Maka tidak mengherankan jika ada sebagian non-Muslim merasa tersinggung atau bingung jika mendengar seorang Muslim mengatakan bahwa semua agama itu sama. Dalam ajaran Islam, pernyataan seperti itu bertentangan dengan inti aqidah, sehingga tidak hanya menyesatkan, tetapi juga bisa merusak hubungan dengan orang non-Muslim yang memahami posisi agama mereka secara tegas.
Karena setiap agama memiliki ciri-khasnya masing-masing, termasuk keyakinan fundamental yang tidak bisa disamakan. Mengatakan bahwa semua agama sama seperti menghapus atau menolak fakta, padahal kenyataannya semua agama berbeda, dan bisa dianggap tidak menghormati identitas agama lain. Seorang Nasrani, misalnya, tidak mungkin menganggap agama mereka sama dengan agama Islam karena perbedaan mendasar dalam konsep ketuhanan.
Dan hal ini sudah ditegaskan dalam buku-buku para ahli seperti Karen Armstrong, yang mengatakan dalam bukunya yang berjudul “The case of God”, “Each of the major world religions has its own genius, and we must approach each one in its own terms if we are to understand what it has to teach us”. Dari sini kita pahami bahwasanya setiap agama memiliki ciri khas masing-masing dalam berbagai aspek yang tidak bisa disamakan satu sama lain.

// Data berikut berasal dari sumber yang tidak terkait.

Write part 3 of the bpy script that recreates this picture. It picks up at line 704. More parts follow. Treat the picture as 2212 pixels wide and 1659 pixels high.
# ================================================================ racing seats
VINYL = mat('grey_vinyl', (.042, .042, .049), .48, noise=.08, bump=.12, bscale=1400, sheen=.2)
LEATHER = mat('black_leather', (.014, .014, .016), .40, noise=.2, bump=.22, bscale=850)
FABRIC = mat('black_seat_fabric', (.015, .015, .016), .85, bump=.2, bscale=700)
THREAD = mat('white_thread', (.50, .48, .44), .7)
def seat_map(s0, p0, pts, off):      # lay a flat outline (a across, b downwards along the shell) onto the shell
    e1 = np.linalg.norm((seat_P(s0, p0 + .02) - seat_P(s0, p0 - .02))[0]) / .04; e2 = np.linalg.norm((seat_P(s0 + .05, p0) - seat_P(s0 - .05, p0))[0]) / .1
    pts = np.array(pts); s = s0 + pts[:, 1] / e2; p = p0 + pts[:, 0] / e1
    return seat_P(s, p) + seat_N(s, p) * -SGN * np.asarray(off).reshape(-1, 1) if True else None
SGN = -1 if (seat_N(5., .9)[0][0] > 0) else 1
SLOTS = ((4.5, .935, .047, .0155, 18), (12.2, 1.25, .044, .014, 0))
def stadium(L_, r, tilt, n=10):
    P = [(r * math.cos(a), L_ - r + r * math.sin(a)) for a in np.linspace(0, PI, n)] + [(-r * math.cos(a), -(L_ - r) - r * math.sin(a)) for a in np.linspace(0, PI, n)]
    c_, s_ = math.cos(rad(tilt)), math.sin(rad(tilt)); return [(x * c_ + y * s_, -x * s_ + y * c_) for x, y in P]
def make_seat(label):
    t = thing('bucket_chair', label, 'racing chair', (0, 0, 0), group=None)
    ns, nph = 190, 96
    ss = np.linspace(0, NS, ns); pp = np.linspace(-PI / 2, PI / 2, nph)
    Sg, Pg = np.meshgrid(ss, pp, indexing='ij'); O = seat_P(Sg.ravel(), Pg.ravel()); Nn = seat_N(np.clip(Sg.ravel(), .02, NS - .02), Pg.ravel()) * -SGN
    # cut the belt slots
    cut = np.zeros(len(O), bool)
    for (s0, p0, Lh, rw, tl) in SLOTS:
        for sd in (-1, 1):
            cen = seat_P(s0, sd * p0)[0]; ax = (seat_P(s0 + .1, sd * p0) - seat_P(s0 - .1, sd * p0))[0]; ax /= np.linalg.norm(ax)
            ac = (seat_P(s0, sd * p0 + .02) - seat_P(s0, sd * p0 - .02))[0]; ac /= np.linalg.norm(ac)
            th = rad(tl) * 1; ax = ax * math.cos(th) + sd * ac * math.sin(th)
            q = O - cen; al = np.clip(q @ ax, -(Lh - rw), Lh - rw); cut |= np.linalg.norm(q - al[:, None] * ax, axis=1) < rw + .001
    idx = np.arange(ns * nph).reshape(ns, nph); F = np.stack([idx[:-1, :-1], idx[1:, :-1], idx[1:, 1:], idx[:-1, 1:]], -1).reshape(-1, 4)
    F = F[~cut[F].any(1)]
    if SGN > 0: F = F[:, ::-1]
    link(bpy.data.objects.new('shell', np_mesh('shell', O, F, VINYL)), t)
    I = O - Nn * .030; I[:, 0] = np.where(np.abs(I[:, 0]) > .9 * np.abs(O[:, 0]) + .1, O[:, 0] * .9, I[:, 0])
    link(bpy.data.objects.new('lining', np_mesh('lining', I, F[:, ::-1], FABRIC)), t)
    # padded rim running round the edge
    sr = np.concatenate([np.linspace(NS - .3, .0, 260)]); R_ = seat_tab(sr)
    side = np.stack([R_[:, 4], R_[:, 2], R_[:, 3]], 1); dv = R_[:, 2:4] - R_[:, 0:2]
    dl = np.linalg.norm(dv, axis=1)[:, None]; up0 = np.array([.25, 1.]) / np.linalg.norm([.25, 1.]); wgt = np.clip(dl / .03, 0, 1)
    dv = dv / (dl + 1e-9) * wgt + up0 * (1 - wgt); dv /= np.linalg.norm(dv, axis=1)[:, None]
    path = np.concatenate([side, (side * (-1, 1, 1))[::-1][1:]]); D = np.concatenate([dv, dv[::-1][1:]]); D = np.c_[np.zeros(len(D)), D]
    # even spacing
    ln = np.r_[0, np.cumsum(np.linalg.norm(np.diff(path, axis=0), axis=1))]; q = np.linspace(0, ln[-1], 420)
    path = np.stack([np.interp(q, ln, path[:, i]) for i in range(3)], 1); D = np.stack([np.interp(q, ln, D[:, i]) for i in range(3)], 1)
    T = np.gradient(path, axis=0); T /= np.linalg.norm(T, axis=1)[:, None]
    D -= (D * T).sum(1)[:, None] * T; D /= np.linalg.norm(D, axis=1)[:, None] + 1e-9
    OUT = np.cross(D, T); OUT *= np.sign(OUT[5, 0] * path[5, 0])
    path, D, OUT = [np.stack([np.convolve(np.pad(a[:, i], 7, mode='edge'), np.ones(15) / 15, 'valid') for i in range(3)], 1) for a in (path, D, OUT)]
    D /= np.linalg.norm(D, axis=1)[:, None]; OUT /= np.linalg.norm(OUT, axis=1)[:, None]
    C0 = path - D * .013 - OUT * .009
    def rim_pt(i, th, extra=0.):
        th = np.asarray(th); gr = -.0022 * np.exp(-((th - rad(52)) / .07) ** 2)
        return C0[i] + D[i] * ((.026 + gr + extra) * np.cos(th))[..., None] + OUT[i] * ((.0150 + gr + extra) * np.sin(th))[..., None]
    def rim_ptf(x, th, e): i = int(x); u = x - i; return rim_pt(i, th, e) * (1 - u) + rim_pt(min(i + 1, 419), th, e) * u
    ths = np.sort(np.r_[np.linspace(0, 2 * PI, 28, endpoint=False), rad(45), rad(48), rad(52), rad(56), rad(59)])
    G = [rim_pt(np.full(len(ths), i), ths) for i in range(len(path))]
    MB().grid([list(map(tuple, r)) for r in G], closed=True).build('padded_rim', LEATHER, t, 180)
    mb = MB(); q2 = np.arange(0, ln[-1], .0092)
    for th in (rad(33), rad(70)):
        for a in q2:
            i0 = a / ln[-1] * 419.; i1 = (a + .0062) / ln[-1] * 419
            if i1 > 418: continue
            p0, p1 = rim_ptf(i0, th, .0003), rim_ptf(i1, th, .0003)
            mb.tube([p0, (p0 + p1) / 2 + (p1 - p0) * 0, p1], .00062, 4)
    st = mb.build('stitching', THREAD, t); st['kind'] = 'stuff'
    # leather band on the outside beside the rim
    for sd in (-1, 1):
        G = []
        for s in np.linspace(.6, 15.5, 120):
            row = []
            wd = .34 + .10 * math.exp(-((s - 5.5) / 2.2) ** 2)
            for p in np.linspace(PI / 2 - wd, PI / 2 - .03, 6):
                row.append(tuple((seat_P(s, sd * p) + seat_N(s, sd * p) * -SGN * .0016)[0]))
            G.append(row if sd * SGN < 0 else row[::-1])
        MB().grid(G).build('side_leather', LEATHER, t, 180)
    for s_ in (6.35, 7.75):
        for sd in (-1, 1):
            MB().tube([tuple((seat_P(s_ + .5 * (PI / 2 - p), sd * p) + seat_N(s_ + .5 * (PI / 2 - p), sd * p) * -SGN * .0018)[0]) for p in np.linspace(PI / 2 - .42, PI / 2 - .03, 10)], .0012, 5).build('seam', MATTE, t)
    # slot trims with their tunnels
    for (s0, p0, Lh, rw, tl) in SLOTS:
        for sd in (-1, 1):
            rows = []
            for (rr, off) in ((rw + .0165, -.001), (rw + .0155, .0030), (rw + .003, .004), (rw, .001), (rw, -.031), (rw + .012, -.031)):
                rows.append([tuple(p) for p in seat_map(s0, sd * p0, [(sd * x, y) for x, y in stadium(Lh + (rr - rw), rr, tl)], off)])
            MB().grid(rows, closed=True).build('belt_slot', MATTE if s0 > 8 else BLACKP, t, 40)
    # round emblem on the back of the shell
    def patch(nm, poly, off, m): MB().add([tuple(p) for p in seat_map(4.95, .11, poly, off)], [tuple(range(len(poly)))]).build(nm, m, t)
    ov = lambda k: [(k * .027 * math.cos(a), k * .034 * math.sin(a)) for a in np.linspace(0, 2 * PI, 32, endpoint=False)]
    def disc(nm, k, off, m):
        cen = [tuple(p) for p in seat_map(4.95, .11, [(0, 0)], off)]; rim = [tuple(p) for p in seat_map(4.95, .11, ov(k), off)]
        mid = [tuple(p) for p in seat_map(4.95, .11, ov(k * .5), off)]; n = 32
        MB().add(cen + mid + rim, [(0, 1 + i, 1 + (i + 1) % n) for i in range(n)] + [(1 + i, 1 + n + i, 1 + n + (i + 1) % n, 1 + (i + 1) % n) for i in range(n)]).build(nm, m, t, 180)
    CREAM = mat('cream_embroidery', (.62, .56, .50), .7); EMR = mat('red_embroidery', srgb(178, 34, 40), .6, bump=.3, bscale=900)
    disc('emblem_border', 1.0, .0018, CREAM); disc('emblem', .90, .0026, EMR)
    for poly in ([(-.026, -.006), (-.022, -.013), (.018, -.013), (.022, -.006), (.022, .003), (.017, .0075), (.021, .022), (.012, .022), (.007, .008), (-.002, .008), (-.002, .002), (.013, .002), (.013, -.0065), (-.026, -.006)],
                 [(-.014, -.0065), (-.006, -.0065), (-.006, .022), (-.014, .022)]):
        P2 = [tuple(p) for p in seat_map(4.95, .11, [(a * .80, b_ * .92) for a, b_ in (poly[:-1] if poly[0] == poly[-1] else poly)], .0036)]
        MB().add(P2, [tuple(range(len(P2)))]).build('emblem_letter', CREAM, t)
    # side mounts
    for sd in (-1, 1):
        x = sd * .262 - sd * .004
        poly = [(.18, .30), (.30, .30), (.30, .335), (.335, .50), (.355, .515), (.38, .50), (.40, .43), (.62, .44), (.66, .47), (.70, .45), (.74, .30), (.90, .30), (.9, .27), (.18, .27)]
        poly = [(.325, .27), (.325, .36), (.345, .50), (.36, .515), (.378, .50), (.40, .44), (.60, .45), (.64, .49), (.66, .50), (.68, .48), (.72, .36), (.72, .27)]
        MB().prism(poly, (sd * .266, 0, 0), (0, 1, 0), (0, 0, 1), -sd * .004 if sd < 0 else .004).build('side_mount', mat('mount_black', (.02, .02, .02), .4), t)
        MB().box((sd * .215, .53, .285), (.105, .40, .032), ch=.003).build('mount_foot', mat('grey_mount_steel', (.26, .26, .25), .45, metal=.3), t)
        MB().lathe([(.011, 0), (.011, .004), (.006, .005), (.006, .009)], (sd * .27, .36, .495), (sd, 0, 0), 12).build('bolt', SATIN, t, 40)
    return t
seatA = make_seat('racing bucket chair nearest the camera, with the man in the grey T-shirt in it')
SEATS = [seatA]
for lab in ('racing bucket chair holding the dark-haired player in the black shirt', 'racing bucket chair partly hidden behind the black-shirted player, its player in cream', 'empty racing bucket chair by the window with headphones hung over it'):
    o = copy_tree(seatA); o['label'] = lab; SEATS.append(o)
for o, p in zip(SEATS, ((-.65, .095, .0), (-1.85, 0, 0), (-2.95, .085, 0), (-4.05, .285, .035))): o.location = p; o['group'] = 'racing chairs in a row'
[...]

Menganggap semua agama sama bukanlah toleransi, tetapi sebuah penyimpangan dari ajaran Islam dan ini kebodohan. Toleransi sejati dalam Islam berarti menghormati hak setiap individu untuk beragama, tanpa mengorbankan aqidah tauhid. Sebagai muslim, kita harus yakin bahwa hanya Islam yang benar dan diterima di sisi Allah azza wa jalla.
Semoga kita senantiasa istiqamah dalam menjaga aqidah dan tetap menjunjung tinggi ajaran Islam tanpa menyimpang dari jalan yang lurus. Wallahu a’lam.